Today Kara Hamley O’Donnell, preservation planner for the City of Cleveland Heights, will speak to us about her work in historic preservation. Come to class prepared to ask questions.

October 28: Historic Designation vs. Protection

The National Register is beginning to designate more and more suburban districts. Read my pending National Register nomination of Grant Deming’s Forest Hill Allotment Historic District, available on ECR. How did I make a case for the significance of the Forest Hill neighborhood in keeping with the National Register’s requirements? What kinds of evidence did I present to make the case? To help you in your assessment, also read http://www.nps.gov/nr/national_register_fundamentals.htm.

October 26: Case Studies in Historic Preservation

Read in Giving Preservation a History any FOUR chapters from chapters 4-10. In a comment to this blog post, you are invited to compare and contrast the nature of preservation in the four places about which you read. You must discuss all four places in your comment. Also, for class, be prepared to do an in-class writing exercise on the chapters you read.

October 23: The National Park Service

For today, read “The National Park Service: A Brief History” and “NPS Museums 1904-2004.” We will consider the changing role of the National Park Service as a public history institution with a particular focus on its roles as preserver and interpreter of the nation’s history.

October 21: The History of Historic Preservation

Read Giving Preservation a History, introduction and chapter 1.  How did historic preservation change over time in the U.S.?  Comment on the book’s treatment of this topic.

October 19: Sense of Place: Why Preservation Matters

Read Glassberg, Sense of History, Chapter 6 (Rethinking New England Town Character), and Howard, Buying Time for Heritage, Chapter 2 (Why Historic Preservation Matters) and Chapter 19 (The People of Preservation) (available on ECR). In class we will introduce the field of historic preservation by looking at how people form attachments to place and how these attachments shape attitudes toward what (or whether) to preserve. We’ll also think about the benefits of preservation and who can be a preservationist (and how). This introduction will set the stage for a series of class meetings that explore historic preservation historically and as a practice.

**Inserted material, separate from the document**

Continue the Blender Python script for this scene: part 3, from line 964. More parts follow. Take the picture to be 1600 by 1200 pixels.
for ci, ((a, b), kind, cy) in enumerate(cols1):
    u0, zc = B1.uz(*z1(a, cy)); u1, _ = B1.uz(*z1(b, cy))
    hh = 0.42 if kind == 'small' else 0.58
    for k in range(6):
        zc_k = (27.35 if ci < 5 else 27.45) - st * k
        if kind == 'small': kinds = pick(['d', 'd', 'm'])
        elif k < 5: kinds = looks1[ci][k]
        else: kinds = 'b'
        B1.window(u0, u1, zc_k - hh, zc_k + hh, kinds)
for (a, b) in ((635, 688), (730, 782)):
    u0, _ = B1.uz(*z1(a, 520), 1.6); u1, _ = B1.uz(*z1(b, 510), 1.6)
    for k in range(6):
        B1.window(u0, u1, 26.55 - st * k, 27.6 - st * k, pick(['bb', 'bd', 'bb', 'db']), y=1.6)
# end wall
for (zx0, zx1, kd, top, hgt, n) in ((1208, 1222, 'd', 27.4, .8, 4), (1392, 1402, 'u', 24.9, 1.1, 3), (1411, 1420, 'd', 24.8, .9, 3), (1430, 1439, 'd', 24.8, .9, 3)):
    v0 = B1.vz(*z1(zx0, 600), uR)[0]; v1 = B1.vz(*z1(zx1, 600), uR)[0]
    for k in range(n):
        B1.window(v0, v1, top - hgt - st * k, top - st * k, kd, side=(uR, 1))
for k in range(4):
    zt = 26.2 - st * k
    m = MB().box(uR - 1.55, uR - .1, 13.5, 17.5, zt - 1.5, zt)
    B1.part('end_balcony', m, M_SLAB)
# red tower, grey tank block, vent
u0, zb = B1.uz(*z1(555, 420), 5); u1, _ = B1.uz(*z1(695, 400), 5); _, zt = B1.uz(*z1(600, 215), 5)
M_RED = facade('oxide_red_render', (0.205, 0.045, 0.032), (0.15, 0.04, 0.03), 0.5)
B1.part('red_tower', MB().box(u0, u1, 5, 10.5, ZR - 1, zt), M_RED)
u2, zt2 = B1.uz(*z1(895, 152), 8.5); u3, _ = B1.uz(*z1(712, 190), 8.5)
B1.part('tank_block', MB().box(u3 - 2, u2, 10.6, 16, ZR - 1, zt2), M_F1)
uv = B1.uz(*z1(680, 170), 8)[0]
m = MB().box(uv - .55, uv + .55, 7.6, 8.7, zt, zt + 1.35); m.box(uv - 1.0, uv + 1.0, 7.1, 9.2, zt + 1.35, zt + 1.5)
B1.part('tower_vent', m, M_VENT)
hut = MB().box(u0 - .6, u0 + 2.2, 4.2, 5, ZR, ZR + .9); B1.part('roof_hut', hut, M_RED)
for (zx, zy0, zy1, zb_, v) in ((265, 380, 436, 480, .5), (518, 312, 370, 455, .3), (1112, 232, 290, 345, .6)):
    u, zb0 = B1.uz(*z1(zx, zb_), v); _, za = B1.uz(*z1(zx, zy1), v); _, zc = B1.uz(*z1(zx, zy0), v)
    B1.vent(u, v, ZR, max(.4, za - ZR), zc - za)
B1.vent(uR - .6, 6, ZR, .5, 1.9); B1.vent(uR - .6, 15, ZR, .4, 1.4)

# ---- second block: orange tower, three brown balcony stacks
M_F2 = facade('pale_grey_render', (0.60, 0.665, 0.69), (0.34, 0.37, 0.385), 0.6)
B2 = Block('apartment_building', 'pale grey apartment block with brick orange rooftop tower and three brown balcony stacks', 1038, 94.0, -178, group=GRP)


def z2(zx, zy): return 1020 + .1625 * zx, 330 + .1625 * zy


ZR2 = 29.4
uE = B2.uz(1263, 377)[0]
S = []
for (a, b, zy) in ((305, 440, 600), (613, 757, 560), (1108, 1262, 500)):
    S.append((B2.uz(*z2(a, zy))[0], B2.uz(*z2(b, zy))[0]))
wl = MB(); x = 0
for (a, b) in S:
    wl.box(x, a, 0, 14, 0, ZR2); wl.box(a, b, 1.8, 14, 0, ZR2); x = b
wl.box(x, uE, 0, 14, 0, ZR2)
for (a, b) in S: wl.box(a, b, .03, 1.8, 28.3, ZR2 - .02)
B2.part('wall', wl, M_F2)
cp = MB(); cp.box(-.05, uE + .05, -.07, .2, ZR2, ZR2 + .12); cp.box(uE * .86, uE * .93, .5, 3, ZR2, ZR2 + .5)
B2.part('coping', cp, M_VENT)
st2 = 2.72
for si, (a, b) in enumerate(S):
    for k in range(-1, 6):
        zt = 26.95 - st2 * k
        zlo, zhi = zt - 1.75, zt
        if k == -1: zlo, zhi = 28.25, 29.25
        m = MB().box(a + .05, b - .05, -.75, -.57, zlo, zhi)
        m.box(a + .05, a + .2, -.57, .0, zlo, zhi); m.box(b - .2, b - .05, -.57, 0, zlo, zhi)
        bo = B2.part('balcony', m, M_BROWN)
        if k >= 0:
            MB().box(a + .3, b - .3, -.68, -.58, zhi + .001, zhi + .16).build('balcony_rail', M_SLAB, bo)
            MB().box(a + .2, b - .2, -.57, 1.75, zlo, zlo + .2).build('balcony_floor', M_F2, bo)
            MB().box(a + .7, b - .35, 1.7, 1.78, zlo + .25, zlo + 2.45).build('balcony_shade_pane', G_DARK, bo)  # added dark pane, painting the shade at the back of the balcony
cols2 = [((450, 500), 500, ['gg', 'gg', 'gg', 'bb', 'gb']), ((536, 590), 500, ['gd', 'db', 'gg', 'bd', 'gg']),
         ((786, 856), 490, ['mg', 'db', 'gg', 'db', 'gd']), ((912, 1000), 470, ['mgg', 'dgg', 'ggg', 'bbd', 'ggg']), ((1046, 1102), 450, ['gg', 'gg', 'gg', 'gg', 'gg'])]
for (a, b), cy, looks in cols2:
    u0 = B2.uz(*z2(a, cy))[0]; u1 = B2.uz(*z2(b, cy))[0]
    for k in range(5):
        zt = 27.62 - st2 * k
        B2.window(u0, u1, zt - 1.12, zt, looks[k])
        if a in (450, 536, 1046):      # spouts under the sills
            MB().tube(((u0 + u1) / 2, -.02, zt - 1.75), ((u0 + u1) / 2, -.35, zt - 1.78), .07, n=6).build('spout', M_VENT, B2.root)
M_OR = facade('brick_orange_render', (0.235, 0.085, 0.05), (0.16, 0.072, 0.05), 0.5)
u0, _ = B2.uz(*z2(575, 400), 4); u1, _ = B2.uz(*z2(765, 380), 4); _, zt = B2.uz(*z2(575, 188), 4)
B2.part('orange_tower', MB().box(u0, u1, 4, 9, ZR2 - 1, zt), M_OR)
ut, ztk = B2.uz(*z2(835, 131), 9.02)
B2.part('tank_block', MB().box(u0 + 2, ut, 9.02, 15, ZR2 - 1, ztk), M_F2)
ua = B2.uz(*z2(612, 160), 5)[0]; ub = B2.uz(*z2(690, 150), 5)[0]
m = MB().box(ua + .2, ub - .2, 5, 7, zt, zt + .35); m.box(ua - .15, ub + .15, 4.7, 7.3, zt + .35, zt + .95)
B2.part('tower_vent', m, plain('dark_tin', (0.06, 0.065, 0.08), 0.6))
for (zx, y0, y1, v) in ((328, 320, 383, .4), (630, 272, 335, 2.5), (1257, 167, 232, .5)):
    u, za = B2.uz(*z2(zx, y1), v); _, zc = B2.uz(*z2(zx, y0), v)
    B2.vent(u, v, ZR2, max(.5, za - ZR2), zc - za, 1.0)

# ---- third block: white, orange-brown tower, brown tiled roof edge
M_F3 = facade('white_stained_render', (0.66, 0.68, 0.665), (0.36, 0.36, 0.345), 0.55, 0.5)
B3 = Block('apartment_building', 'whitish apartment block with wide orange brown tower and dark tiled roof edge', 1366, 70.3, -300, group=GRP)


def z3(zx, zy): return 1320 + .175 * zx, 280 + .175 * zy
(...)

October 16: Digital Archives

Today the class will meet in CSU Special Collections, where Erin Bell (Project Coordinator for the Center for Public History and Digital Humanities) and Bill Barrow (Special Collections Librarian) will moderate a discussion of digital archives and digital humanities as emerging fields that connect historians, librarians, and archivists in ways that blur the boundaries between collecting and organizing archival materials and “doing” history.  In preparation, read all of “Collecting History Online,” a section in Digital History: A Guide to Gathering, Preserving, and Presenting the Past on the Web. (Note that this selection is different from the one originally assigned on the syllabus.)